The clause suggests the prime minister will return to the House of Commons for a third meaningful vote on the Brexit deal on Wednesday next week, in an attempt to overturn two thumping defeats the deal has already received in January and on Tuesday.

If MPs have not ratified the deal by then, the motion states, a lengthy extension is likely to follow.

“It is highly likely the European Council at its meeting the following day would require a clear purpose for any extension,” the motion states, “not least to determine its length, and any extension beyond 30 June 2019 would require the United Kingdom to hold European Parliament elections in May 2019.”

Facing loud shouts of “resign” from the opposition benches, Theresa May accepted parliament had expressed a “clear majority against leaving without a deal” but doubled down on her insistence that this remained the legal reality.

She said: “I will repeat what I have said before. This is about the choices that this house faces. The legal default in U.K. and EU law remains that the U.K. will leave the EU without a deal unless something else is agreed.”

May said there is only a short list of options available to MPs if they are determined to rule out no deal.

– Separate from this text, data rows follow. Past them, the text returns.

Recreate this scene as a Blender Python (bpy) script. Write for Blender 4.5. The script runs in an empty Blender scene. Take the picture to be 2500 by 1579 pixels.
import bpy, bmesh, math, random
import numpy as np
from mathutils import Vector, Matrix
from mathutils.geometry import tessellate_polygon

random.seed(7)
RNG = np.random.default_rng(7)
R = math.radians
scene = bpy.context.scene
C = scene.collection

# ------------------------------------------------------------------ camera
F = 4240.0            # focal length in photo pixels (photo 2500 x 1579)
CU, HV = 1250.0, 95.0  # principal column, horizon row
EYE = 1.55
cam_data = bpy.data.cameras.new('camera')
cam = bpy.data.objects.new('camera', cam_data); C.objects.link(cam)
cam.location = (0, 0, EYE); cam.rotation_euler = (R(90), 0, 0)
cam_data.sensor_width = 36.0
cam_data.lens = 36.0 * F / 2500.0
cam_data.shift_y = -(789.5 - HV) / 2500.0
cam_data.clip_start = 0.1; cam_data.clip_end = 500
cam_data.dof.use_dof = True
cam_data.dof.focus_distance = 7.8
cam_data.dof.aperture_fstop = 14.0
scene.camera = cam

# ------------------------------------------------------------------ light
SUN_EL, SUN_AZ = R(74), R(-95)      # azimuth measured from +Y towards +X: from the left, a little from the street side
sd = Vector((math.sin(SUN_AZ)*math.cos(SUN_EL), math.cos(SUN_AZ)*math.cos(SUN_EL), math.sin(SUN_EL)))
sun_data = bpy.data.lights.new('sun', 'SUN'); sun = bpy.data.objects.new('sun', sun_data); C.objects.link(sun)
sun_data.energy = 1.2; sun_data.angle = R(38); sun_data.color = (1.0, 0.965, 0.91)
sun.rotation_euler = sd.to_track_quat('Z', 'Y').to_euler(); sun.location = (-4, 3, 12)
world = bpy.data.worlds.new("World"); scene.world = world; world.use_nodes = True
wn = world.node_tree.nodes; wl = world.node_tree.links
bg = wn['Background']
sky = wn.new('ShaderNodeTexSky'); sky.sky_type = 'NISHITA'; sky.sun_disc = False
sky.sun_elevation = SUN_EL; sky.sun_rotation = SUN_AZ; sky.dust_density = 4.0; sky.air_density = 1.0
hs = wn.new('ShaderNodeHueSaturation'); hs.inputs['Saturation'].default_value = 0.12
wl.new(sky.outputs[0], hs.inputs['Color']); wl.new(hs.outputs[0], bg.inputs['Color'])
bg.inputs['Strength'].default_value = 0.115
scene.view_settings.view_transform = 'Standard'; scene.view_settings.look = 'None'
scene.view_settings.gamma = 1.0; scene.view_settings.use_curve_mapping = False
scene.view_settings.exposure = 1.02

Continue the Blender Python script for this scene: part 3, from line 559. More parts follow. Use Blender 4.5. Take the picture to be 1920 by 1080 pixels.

They could agree to her deal, put it to a second referendum or seek a different deal. “However, the EU have been clear that the deal on the table is indeed the only deal available,” she added.

May warned MPs that if they vote against a deal again, the extension demanded by EU leaders would “undoubtedly” require the U.K. to take part in the European Parliament election in May.

“I do not think that would be the right outcome,” she said. “But the house needs to face up to the consequences of the decisions it has taken.”

It was another bloody night for the prime minister, whose hoarse voice epitomized her almost physical struggle to keep going.

After losing the first vote of the evening — on an amendment to the government motion seeking a much stricter opposition to no-deal — the government was put in the bizarre position of whipping against its own (now amended) motion.

However, because the new amended motion mirrored the government in its opposition to no-deal, it left a number of Cabinet ministers and junior ministers who are fiercely opposed to leaving without a deal unable to vote with the government.

In the end, a host of government ministers abstained after apparently being given assurances they would not be forced to resign. These included Greg Clark, David Gauke, Amber Rudd and Claire Perry.

One minister, Sarah Newton, opted to resign to vote against the government, becoming the 15th member of the government to resign over Brexit.

German Foreign Minister Heiko Maas said the vote marks a welcome change of tone from U.K. legislators. “It’s a signal of reason that has just come from London. The House of Commons has shown that the majority does not want a no-deal. The no-deal is in nobody’s interest, we have made that clear again and again,” he said.